A few years later, when news started to break about the Anacostia Waterfront Initiative, Dupree started to pay attention. And a few years after that, Dupree made her husband drive her around so she could take pictures so that her father could see what the area looked like.

Soon after, she built a couple of webpages to keep track of links to plans.

Dupree said growing up in the Washington, D.C., area — she spent much of her childhood in Chevy Chase — was what inspired her to keep track of the development. Going east of 16th Street Northwest was unheard of when she was in high school because that’s where the hookers were.
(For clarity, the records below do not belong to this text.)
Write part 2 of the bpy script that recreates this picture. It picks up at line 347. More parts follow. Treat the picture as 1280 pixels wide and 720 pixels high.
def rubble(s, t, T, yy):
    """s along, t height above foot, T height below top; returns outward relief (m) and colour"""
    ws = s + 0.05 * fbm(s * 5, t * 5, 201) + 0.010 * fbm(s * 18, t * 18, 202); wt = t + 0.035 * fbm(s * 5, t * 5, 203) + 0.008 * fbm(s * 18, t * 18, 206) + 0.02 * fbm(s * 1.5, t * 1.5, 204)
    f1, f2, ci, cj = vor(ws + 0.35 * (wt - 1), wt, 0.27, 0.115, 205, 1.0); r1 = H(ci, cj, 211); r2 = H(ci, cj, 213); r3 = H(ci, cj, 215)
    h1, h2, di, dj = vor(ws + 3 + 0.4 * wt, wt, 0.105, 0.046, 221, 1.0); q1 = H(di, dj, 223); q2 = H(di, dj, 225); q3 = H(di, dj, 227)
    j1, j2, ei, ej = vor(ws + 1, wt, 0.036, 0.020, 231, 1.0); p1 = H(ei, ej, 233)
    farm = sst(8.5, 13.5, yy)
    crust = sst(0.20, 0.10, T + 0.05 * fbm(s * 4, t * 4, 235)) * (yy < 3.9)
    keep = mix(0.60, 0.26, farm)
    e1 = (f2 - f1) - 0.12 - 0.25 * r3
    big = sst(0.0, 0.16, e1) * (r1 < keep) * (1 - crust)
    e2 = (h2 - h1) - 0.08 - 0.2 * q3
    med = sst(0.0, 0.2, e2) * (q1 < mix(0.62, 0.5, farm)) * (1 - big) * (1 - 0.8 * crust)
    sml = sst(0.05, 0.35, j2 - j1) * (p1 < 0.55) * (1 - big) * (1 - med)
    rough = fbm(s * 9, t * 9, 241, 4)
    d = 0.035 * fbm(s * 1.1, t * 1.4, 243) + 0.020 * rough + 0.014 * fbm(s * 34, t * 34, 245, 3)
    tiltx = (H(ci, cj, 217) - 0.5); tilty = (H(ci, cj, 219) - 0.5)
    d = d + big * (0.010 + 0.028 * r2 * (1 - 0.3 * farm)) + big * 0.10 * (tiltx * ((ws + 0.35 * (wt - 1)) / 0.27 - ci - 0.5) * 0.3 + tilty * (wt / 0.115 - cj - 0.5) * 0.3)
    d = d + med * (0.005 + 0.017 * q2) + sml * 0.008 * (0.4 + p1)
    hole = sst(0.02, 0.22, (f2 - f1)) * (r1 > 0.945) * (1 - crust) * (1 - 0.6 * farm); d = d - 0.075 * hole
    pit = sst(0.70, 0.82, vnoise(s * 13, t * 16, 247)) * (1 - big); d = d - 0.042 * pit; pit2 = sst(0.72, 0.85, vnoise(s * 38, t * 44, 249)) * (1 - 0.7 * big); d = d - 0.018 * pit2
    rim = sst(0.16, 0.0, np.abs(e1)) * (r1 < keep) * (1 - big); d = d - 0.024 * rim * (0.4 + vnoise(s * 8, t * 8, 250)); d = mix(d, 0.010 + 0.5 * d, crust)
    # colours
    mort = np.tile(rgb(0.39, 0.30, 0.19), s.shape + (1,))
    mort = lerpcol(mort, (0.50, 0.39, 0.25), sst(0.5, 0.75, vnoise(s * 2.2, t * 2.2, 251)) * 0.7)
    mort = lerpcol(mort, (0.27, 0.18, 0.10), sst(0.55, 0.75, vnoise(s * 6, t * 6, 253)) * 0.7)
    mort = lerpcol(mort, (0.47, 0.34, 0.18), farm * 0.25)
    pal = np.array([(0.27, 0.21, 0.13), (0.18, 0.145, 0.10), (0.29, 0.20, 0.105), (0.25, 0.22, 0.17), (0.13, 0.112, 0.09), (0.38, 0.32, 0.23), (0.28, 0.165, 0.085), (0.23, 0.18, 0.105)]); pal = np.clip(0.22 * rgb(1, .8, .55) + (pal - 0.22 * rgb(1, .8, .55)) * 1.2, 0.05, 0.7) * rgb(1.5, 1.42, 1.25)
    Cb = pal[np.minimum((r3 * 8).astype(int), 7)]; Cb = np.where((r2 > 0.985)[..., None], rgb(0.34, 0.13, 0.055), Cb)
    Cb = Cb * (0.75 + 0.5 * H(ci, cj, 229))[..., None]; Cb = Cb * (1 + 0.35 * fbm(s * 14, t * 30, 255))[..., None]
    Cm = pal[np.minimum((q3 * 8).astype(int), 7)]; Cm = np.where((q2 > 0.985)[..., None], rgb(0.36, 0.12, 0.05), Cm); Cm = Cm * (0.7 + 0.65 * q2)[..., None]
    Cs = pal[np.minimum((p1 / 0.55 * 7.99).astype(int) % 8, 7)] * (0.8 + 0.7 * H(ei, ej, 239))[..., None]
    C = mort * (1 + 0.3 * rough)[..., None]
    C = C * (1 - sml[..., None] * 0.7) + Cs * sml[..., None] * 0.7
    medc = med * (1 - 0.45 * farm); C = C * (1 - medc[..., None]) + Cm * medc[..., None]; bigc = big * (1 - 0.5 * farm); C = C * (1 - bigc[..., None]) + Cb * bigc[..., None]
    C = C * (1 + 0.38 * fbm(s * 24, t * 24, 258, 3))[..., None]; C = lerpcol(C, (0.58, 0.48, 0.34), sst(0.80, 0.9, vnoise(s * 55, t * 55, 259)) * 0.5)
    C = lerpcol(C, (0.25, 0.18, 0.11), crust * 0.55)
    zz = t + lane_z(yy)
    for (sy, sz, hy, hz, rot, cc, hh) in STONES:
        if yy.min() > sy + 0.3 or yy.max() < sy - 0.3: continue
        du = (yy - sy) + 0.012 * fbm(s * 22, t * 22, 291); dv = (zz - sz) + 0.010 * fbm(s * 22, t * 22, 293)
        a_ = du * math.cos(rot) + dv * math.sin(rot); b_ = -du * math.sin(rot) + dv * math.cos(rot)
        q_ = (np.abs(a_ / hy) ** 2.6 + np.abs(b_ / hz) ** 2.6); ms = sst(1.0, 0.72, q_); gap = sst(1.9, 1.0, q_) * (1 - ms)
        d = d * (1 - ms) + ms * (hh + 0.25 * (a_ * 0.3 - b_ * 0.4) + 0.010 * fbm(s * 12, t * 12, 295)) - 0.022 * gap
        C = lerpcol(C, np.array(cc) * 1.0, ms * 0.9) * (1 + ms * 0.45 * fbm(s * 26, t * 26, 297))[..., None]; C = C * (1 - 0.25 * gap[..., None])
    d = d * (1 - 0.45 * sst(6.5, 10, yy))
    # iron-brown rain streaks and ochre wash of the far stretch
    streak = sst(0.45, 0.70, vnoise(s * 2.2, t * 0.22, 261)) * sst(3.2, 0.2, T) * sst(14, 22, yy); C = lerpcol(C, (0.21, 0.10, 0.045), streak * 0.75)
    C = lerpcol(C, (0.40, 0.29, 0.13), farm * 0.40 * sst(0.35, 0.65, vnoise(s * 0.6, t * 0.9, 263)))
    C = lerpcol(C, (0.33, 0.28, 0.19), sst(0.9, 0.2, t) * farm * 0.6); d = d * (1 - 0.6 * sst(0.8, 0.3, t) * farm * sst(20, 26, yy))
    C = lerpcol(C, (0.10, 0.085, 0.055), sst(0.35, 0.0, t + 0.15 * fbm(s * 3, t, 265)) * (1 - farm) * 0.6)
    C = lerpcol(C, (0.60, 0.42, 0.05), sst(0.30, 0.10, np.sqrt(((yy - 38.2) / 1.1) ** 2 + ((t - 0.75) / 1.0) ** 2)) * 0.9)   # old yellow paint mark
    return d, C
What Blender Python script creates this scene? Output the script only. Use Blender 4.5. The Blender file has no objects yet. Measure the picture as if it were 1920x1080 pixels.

Going to the old location of the 9:30 Club on Ninth and F streets Northwest felt like “taking your life into your own hands.”

But as she watched development take place downtown and along Massachusetts Avenue Northwest during the 1990s, she couldn’t help but wonder what would happen to the area she lived in.

“If this sort of thing can start to happen in these neighborhoods, what about this neighborhood that’s south of the freeway and is less than a mile from the Capitol?” she asked. “There’s just no way that this development is not coming down there too.”

And she was right. “JDLand” took off in September 2004, before it was announced Nationals Park would be built in the area.

The following years were a flurry of posts, plans and photos for Dupree, all a side project to her full-time job at the Washington Post.

Since Nationals Park opened in 2008, there’s been less work for Dupree to do. But she continues on, whether it’s a blog post about the new name of the Navy Yard Metro stop or asking her readers for feedback on what they’re looking for.

“It’s a labor of love,” she said.

The spectrum of the Hill blog stretches on, from the anonymous posts of H Street Great Street to the newsy reports from the Eastern Market Metro Community Association.

But that’s the beauty of covering the Hill, Christian said. She doesn’t think there’s an overabundance of blogs because there’s so much to cover and, in her opinion, not enough people to cover it.

“There’s a need here, especially with all the development,” she said. “I don’t see that changing anytime soon.”